New results show it's 5x slower on the M1 https://medium.com/analytics-vidhya/m1-mac-mini-scores-highe...
Interestingly, it's only utilizing the neural engine and no GPU. It'd be interesting to see what happens when M1 Tensorflow updates to utilize both GPU + NE
It's like you're moving just across the street, and loading every single box into a car, crossing the street, then unloading the box instead of just walking on foot. You need to drive further (bigger networks) and load more boxes at once (batch size) for a car to actually be useful in this scenario.
To facilitate Nvidia's tensor cores OP had to use Nvidia's own TF distr./image and configure it explicitly. Something PyTorch does out of the box. Nobody knows why Google doesn't do this, maybe they want to push their own Cloud TPUs.
> Adding PyTorch support would be high on my list.

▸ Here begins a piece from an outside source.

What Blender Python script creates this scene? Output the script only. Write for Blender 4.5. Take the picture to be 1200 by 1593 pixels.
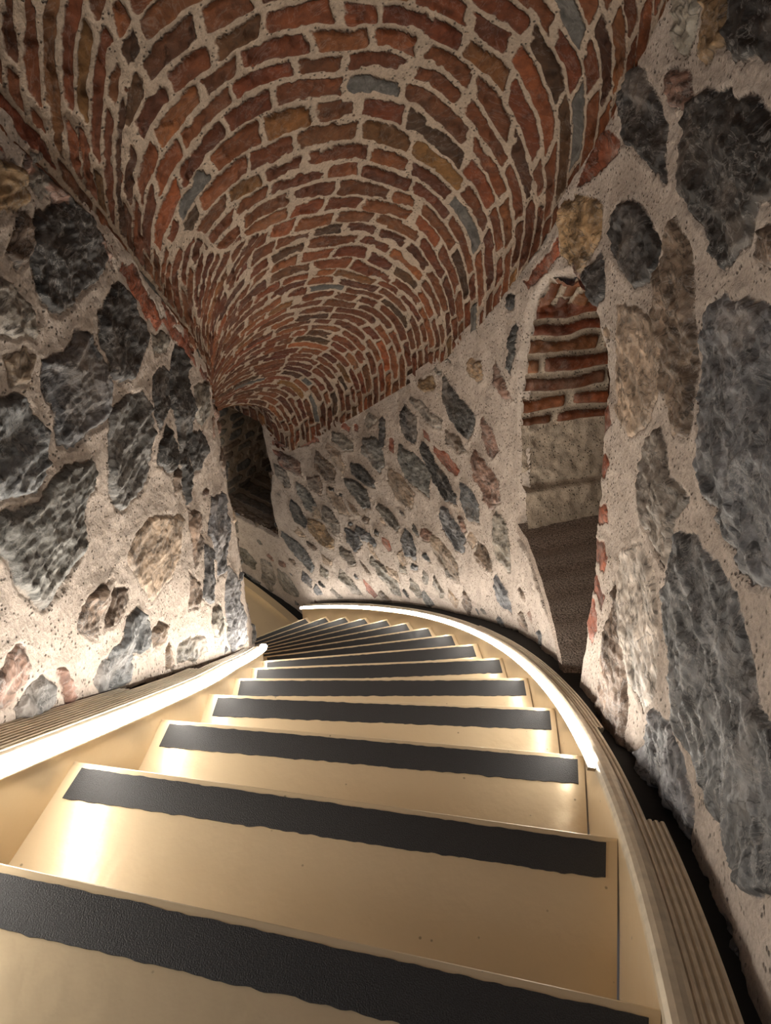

Won't happen. PyTorch needs Apple's help bc of the lack of docs, they've asked already and Apple hasn't commented or promised any kind of support, nothing. That they've chose TF instead of the current market leader doesn't give me too much hope and might come from backroom deals we don't know of.
Wondering why OP didn't invest the money into a 2nd 2080 Ti.
- my arduino scores higher than my raspberry pi in gpio speed tests
- my honda scores higher than my peterbilt in pizza delivery test
I picked up the baseline model for $699 (8 GB unified RAM, 8/8/16 cores version with 256 GB of storage) and I've mostly been tinkering, as I use Windows 10 Pro / Fedora 33 on my workstation / gaming computer, but I can tell you it runs World of Warcraft: Shadowlands at 60 FPS 1440p resolution with Ultra settings, which is pretty damn astounding... I mean, I know WOW is running on a nearly 20 year old engine, but that engine has seen a hell of a lot of refinement over the years, and many advanced features have been added.
The M1 is a testament to Apple's engineering team. I really look forward to seeing what they could do if went buck wild and gave themselves a 95 - 180 watt TPU range to compete with Ryzen 5000 / Threadripper 3000 series parts.
We've seen that the M1 is competitive in low power scenarios... I want to know if it can be scaled up and be competitive when power is no concern.